Republicans and independents distrust the media the most; twenty-six percent and thirty-one percent respectively. This is not atypical:

"Independents are sharply more negative compared with 2008, suggesting the group that is most closely divided between President Barack Obama and Republican Mitt Romney is quite dissatisfied with its ability to get fair and accurate news coverage of this election."

The study also measured the percentage of voters who follow national politics 'very closely.' This figure is down from the previous election year by about four percent. Most interestingly, independents were the least likely to 'pay close attention' to national politics at thirty-three percent compared to Democrats at thirty-nine percent and Republicans at forty-eight percent.

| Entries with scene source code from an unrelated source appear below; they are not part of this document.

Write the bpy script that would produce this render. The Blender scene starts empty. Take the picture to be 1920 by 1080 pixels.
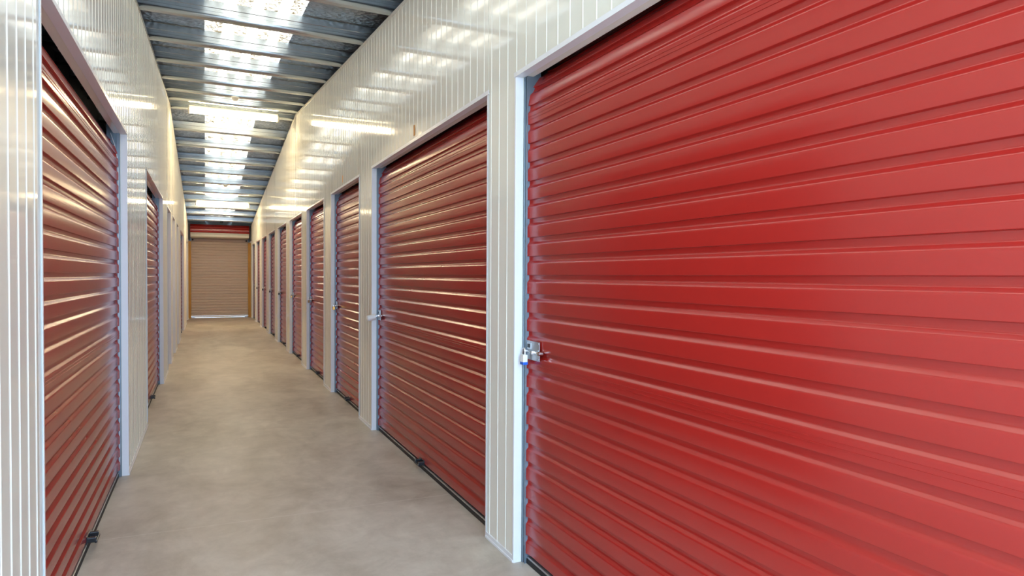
import bpy, bmesh, math, random
from mathutils import Matrix, Vector, noise
random.seed(7)
S = bpy.context.scene
C = bpy.context.collection

# ------------------------------------------------------------------ camera, sky, exposure
YAW, PITCH, ROLL, FPX, EYE = .4462, -.0184, .0054, 1201.66, 1.4
F = Vector((math.sin(YAW)*math.cos(PITCH), math.cos(YAW)*math.cos(PITCH), math.sin(PITCH)))
R0 = Vector((math.cos(YAW), -math.sin(YAW), 0))
U0 = R0.cross(F)
RT = R0*math.cos(ROLL)+U0*math.sin(ROLL)
UP = U0*math.cos(ROLL)-R0*math.sin(ROLL)
cam = bpy.data.cameras.new('camera')
cam.lens = FPX/1920*36; cam.sensor_width = 36; cam.clip_start = .02
co = bpy.data.objects.new('camera', cam); C.objects.link(co)
co.matrix_world = Matrix(((RT.x, UP.x, -F.x, 0), (RT.y, UP.y, -F.y, 0), (RT.z, UP.z, -F.z, EYE), (0, 0, 0, 1)))
S.camera = co
S.view_settings.view_transform = 'Standard'; S.view_settings.look = 'None'
S.view_settings.gamma = 1; S.view_settings.use_curve_mapping = False
S.view_settings.exposure = 0.58
S.cycles.use_denoising = True
S.cycles.max_bounces = 12; S.cycles.diffuse_bounces = 6; S.cycles.glossy_bounces = 6

world = bpy.data.worlds.new('world'); S.world = world; world.use_nodes = True
bg = world.node_tree.nodes['Background']
bg.inputs[0].default_value = (.50, .72, 1.0, 1); bg.inputs[1].default_value = 8.5

ENTRY = -1.2                       # the open end behind the camera
pl = bpy.data.lights.new('entry_portal', 'AREA'); pl.shape = 'RECTANGLE'; pl.size = 1.9; pl.size_y = 3.0
pl.cycles.is_portal = True
po = bpy.data.objects.new('entry_portal', pl); C.objects.link(po)
po.location = (.43, ENTRY+.02, 1.5); po.rotation_euler = (math.radians(90), 0, 0)   # faces +Y (down the corridor)

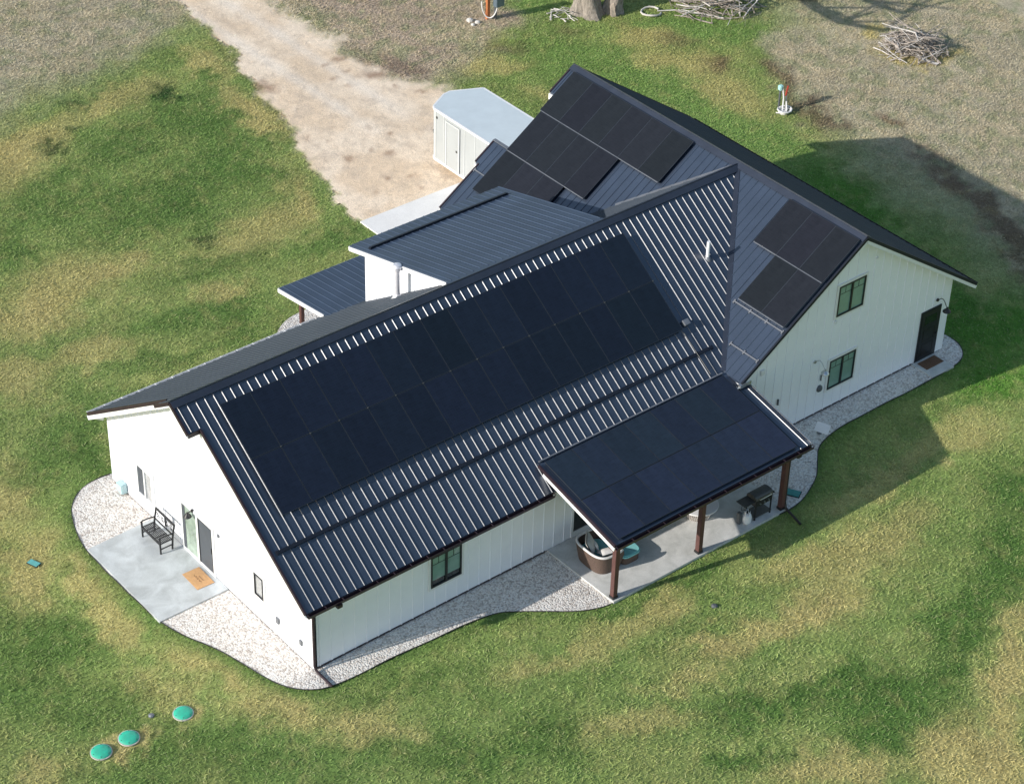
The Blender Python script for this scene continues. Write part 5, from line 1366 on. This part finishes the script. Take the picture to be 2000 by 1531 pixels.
def stick(m, p, az, el, L, r, bend=.12, rnd=random, n=6, fork=True):
    pts = []; q = V(p); d = V((math.cos(az) * math.cos(el), math.sin(az) * math.cos(el), math.sin(el)))
    for k in range(5):
        pts.append(q.copy()); q = q + d * (L / 4); d = (d + V((rnd.uniform(-bend, bend), rnd.uniform(-bend, bend), rnd.uniform(-bend, bend) * .7))).normalized()
        if q.z < .02: q.z = .02 + r
    m.tube(pts, r, n, r1=r * .45)
    if fork and L > .8:
        k = pts[2]; stick(m, k, az + rnd.choice((-.6, .6)), el * .5 + .1, L * .45, r * .55, bend, rnd, 5, False)
def brush(cx, cy, R, Hh, N, label, seed, mt='stick', parts=(('branches', 'stick', .5), ('dark_branches', 'bark', .25), ('pale_branches', 'stick_pale', .25))):
    rnd = random.Random(seed); t_ = thing('brush_pile', (cx, cy, 0), label, 'brush pile')
    for nm, mtt, fr in parts:
        m = MB()
        for k in range(int(N * fr)):
            a = rnd.uniform(0, 2 * math.pi); rr = R * rnd.random() ** .6
            px, py = cx + rr * math.cos(a), cy + rr * math.sin(a); hz = max(.03, Hh * (1 - rr / R) * rnd.uniform(.2, 1))
            az = a + math.pi + rnd.uniform(-1.3, 1.3)
            stick(m, (px, py, hz), az, rnd.uniform(-.1, .35), rnd.uniform(.6, 1.8) * R / 1.7, rnd.uniform(.014, .038), .22, rnd)
        m.build(nm, MATS[mtt], t_)
brush(43.55, 16.45, 1.75, .95, 170, 'loose heap of pale dead branches alone on the dry grass', 3)
brush(39.7, 24.9, 2.3, 1.2, 150, 'dark tangle of cut branches right of the tree trunk', 11)
brush(33.2, 28.0, .8, .3, 26, 'small scatter of pale twigs left of the tree trunk', 8, parts=(('branches', 'stick_pale', 1.0),))
m = MB(); m.cyl((42.2, 23.5, .16), (43.7, 22.35, .17), .15, .13, n=14); tag(m.build('log', MATS['bare_wood']), 'pale sawn log lying on the grass at the right of the brush', 'log')
m = MB(); m.tube([(36.6 + .45 * math.cos(t * .5) , 25.9 + .45 * math.sin(t * .5), .06 + .03 * math.sin(t)) for t in range(12)], .045, 7); m.tube([(36.9, 25.8, .05), (37.6, 25.4, .05), (37.9, 24.9, .04)], .03, 6)
tag(m.build('fallen_branch', MATS['stick_pale'], smooth=True), 'curled bleached branch lying in the trunk shadow', 'branch')
# tree with bare limbs
tree = thing('bare_tree', (34.7, 27.45, 0), 'thick grey barked leafless tree, only its flared foot in view', 'tree')
m = MB(); rnd = random.Random(4)
N1 = 28
def trunk(m, c0, c1, prof, seed, amp):
    rr = random.Random(seed); ph = [rr.uniform(0, 6.28) for _ in range(5)]; vs = []; fs = []
    for k, (t, r) in enumerate(prof):
        c = V(c0).lerp(V(c1), t)
        for i in range(N1):
            a = 2 * math.pi * i / N1
            rad = r * (1 + amp * (math.sin(3 * a + ph[0]) * .5 + math.sin(5 * a + ph[1] + t * 3) * .35 + math.sin(9 * a + ph[2]) * .2) * (1.6 if k < 2 else .8))
            vs.append((c.x + rad * math.cos(a), c.y + rad * math.sin(a), c.z))
    for k in range(len(prof) - 1):
        for i in range(N1):
            j_ = (i + 1) % N1; fs.append((k * N1 + i, k * N1 + j_, (k + 1) * N1 + j_, (k + 1) * N1 + i))
    m.add(vs, fs)
trunk(m, (34.45, 27.7, -.05), (34.1, 28.3, 7.0), [(0, .86), (.04, .66), (.10, .58), (.3, .52), (.7, .5), (1, .38)], 1, .16)
m.build('trunk', MATS['bark'], tree, smooth=True)
m = MB(); trunk(m, (35.35, 27.15, -.05), (36.2, 26.9, 5.5), [(0, .58), (.05, .44), (.12, .40), (.4, .40), (.8, .33), (1, .26)], 2, .16); m.build('trunk', MATS['bark'], tree, smooth=True)
m = MB(); m.prism([(34.86, 26.62, 0.02), (35.06, 26.52, .02), (35.0, 26.66, .62), (34.9, 26.72, .50)], (.05, .09, 0)); m.build('bare_patch', MATS['bare_wood'], tree)
m = MB()
def limb(pts, r, sd):
    rr = random.Random(sd); m.tube(pts, r, 8, r1=r * .4)
    for k in range(1, len(pts)):
        for q_ in range(3):
            p = V(pts[k]); d = V((rr.uniform(-1, 1), rr.uniform(-1, 1), rr.uniform(.1, .8))).normalized(); L_ = rr.uniform(1.2, 2.6)
            mid = p + d * L_ * .5 + V((0, 0, .15)); m.tube([p, mid, p + d * L_ + V((rr.uniform(-.3, .3), rr.uniform(-.3, .3), .2))], r * .4, 6, r1=.03)
limb([(34.3, 28.0, 4.0), (33.2, 26.0, 4.6), (32.0, 24.0, 4.9), (31.2, 22.5, 5.2), (30.8, 21.0, 5.8)], .24, 1)
limb([(36.0, 26.9, 4.2), (35.0, 25.0, 4.8), (34.0, 23.2, 5.1), (33.2, 21.6, 5.6)], .2, 2)
m.build('limb', MATS['bark'], tree, smooth=True)
for lab_seed, base in ((21, (34.1, 28.3, 6.9)), (22, (36.2, 26.9, 5.4)), (23, (34.2, 28.1, 4.6))):
    rr = random.Random(lab_seed); m = MB()
    def grow(p, d, L, r, dep):
        pts = [V(p)]; q = V(p); d = V(d).normalized()
        for k in range(4):
            q = q + d * L / 4; d = (d + V((rr.uniform(-.25, .25), rr.uniform(-.25, .25), rr.uniform(-.08, .16)))).normalized(); pts.append(q.copy())
        m.tube(pts, r, 7 if dep < 2 else 5, r1=r * .6)
        if dep < 4:
            for k in range(3 if dep < 3 else 2):
                s_ = pts[rr.randint(2, 4)]; dd_ = (d + V((rr.uniform(-.9, .9), rr.uniform(-.9, .9), rr.uniform(-.3, .5)))).normalized()
                grow(s_, dd_, L * rr.uniform(.55, .8), r * .55, dep + 1)
    for k in range(4):
        a = k * 1.57 + rr.uniform(-.4, .4); grow(base, (math.cos(a), math.sin(a) - .1, .55), 3.2, .24, 0)
    m.build('limb', MATS['bark'], tree, smooth=True)
# the unseen long limbs above are placed to drop branch shadows on the field
_cam = dict(R=(0.775455, -0.6308976, 0.0252546), U=(0.3554624, 0.4692675, 0.808353), F=(0.5218391, 0.6178643, -0.5881562), c=(-27.0571363, -40.6277401, 45.582502), f=4399.42)

# ---------------------------------------------------------------- camera and light
fx = _cam
cam = bpy.data.cameras.new('camera'); co = bpy.data.objects.new('camera', cam); COL.objects.link(co)
R_ = V(fx['R']); U_ = V(fx['U']); F_ = V(fx['F'])
M4 = Matrix(((R_.x, U_.x, -F_.x, fx['c'][0]), (R_.y, U_.y, -F_.y, fx['c'][1]), (R_.z, U_.z, -F_.z, fx['c'][2]), (0, 0, 0, 1)))
co.matrix_world = M4
cam.sensor_width = 36; cam.lens = fx['f'] * 36 / 2000; cam.clip_start = .5; cam.clip_end = 5000
S.camera = co
w = bpy.data.worlds.new('World'); S.world = w; w.use_nodes = True
nt = w.node_tree; sky = nt.nodes.new('ShaderNodeTexSky'); sky.sky_type = 'NISHITA'; sky.sun_disc = False
to_sun = V((-2.25, .44, 1.0)).normalized()
el = math.asin(to_sun.z)
sky.sun_elevation = el; sky.sun_rotation = math.atan2(to_sun.x, to_sun.y)
sky.air_density = 1.35; sky.dust_density = .8; sky.ozone_density = 2.2
nt.links.new(sky.outputs[0], nt.nodes['Background'].inputs['Color']); nt.nodes['Background'].inputs['Strength'].default_value = .15
sl_ = bpy.data.lights.new('sun', 'SUN'); so = bpy.data.objects.new('sun', sl_); COL.objects.link(so)
sl_.energy = 5.0; sl_.angle = math.radians(.5); sl_.color = (1.0, .95, .88)
so.rotation_euler = to_sun.to_track_quat('Z', 'Y').to_euler(); so.location = (-20, 5, 20)
S.view_settings.view_transform = 'Standard'; S.view_settings.look = 'None'; S.view_settings.exposure = 0; S.view_settings.gamma = 1
S.render.engine = 'CYCLES'
S.render.resolution_x = 1024; S.render.resolution_y = 783
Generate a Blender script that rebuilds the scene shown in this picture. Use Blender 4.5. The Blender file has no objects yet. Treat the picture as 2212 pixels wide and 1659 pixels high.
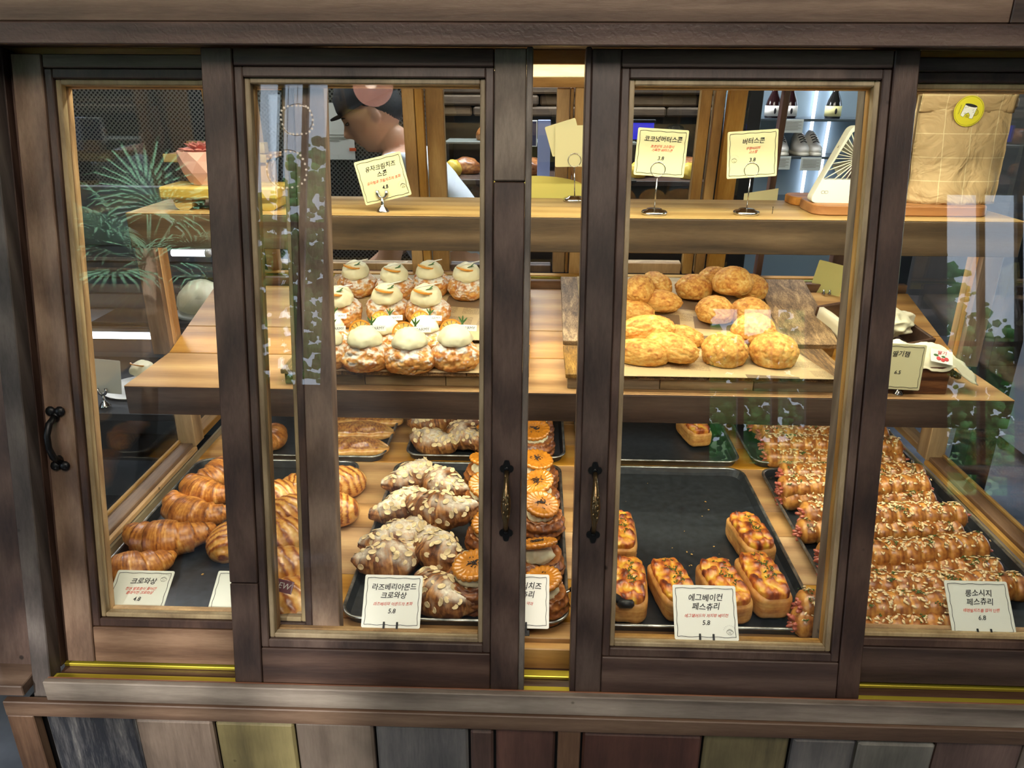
import bpy, bmesh, math, random
from mathutils import Vector, Matrix, noise
R_ = random.Random(7)
C = bpy.context.scene.collection
PI = math.pi
H0 = 1.55                                    # camera height
def V(*a): return Vector(a)

# ------------------------------------------------------------------ camera
F, CX, CY = 1660.0, 1106.0, 829.5
AX = Vector((0.9994455, 0.01626772, -0.02905263))      # world X,Y,Z written in lens axes (right, down, forward)
AY = Vector((0.03299967, -0.36757732, 0.9294073))
AZ = Vector((0.00444025, -0.92985067, -0.36791033))
cam = bpy.data.cameras.new('camera'); co = bpy.data.objects.new('camera', cam); C.objects.link(co)
cam.sensor_fit = 'HORIZONTAL'; cam.sensor_width = 36.0; cam.lens = F / 2212 * 36; cam.clip_start = 0.05; cam.clip_end = 60
# blender camera axes: right = +x, up = -down, back = -forward
co.matrix_world = Matrix(((AX[0], -AX[1], -AX[2], 0), (AY[0], -AY[1], -AY[2], 0), (AZ[0], -AZ[1], -AZ[2], H0), (0, 0, 0, 1)))
bpy.context.scene.camera = co
def ray(px, py):
    c = Vector(((px - CX) / F, (py - CY) / F, 1.0))
    return Vector((AX.dot(c), AY.dot(c), AZ.dot(c)))
def onz(px, py, z):
    d = ray(px, py); return V(0, 0, H0) + d * ((z - H0) / d.z)
def ony(px, py, y):
    d = ray(px, py); return V(0, 0, H0) + d * (y / d.y)
def onpl(px, py, p0, n):
    d = ray(px, py); o = V(0, 0, H0); return o + d * ((Vector(p0) - o).dot(n) / d.dot(n))

# ------------------------------------------------------------------ world, exposure
sc = bpy.context.scene
sc.view_settings.view_transform = 'Standard'; sc.view_settings.look = 'None'
sc.view_settings.exposure = 0.0; sc.view_settings.gamma = 1.0
sc.view_settings.use_curve_mapping = False
sc.cycles.max_bounces = 8; sc.cycles.transparent_max_bounces = 24; sc.cycles.diffuse_bounces = 3; sc.cycles.glossy_bounces = 4
sc.cycles.sample_clamp_indirect = 4.0; sc.cycles.caustics_reflective = False; sc.cycles.caustics_refractive = False
w = bpy.data.worlds.new('world'); sc.world = w; w.use_nodes = True
w.node_tree.nodes['Background'].inputs[0].default_value = (0.68, 0.8, 0.97, 1)
w.node_tree.nodes['Background'].inputs[1].default_value = 6.0
def area(name, loc, target, sx, sy, power, col):
    l = bpy.data.lights.new(name, 'AREA'); l.shape = 'RECTANGLE'; l.size = sx; l.size_y = sy; l.energy = power; l.color = col
    o = bpy.data.objects.new(name, l); C.objects.link(o); o.location = loc
    o.rotation_euler = (Vector(target) - Vector(loc)).to_track_quat('-Z', 'Y').to_euler(); return o
FRONT_W, BACK_W, LED_TOP, LED_MID, LED_LOW = 58, 170, 7.6, 2.8, 3.8
area('cafe_ceiling_light', (0.2, -0.9, 3.15), (0, 0.9, 0.9), 2.4, 1.0, FRONT_W, (1.0, 0.90, 0.77))
area('person_fill_light', (-1.7, 2.75, 2.5), (-0.5, 2.9, 1.4), 0.9, 0.5, 26, (0.95, 0.96, 1.0))  # added fill, no lamp of the kitchen: brightens the person's face
area('kitchen_ceiling_light', (-0.2, 3.3, 3.1), (0, 3.6, 0), 2.2, 0.8, BACK_W, (0.93, 0.95, 1.0))

sp_l = bpy.data.lights.new('palm_fill_spot', 'SPOT'); sp_l.energy = 5200; sp_l.color = (0.9, 0.95, 1.0); sp_l.spot_size = math.radians(38); sp_l.spot_blend = 0.5; sp_l.shadow_soft_size = 0.06  # unseen spot added to brighten the palm for its reflection in the panes
sp_o = bpy.data.objects.new('palm_fill_spot', sp_l); C.objects.link(sp_o); sp_o.location = (-1.7, 0.1, 3.0); sp_o.rotation_euler = (Vector((-2.0, -1.55, 1.95)) - Vector((-1.7, 0.1, 3.0))).to_track_quat('-Z', 'Y').to_euler()
sun = bpy.data.lights.new('daylight_sun', 'SUN'); sun.energy = 4.0; sun.color = (1.0, 0.97, 0.92); sun.angle = 0.02
so_ = bpy.data.objects.new('daylight_sun', sun); C.objects.link(so_); so_.rotation_euler = Vector((0.25, 0.85, -0.52)).to_track_quat('-Z', 'Y').to_euler()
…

Figures like these offer the most compelling case for political news platforms like the Independent Voter Network. Polls suggest that voters are dissatisfied with the conventional news media. Independents in particular are feeling the least compelled to consume media they see as unreliable and inaccurate. Perhaps the institutionalized news outlets have lost favor with the majority of Americans as voters search for more trustworthy sources.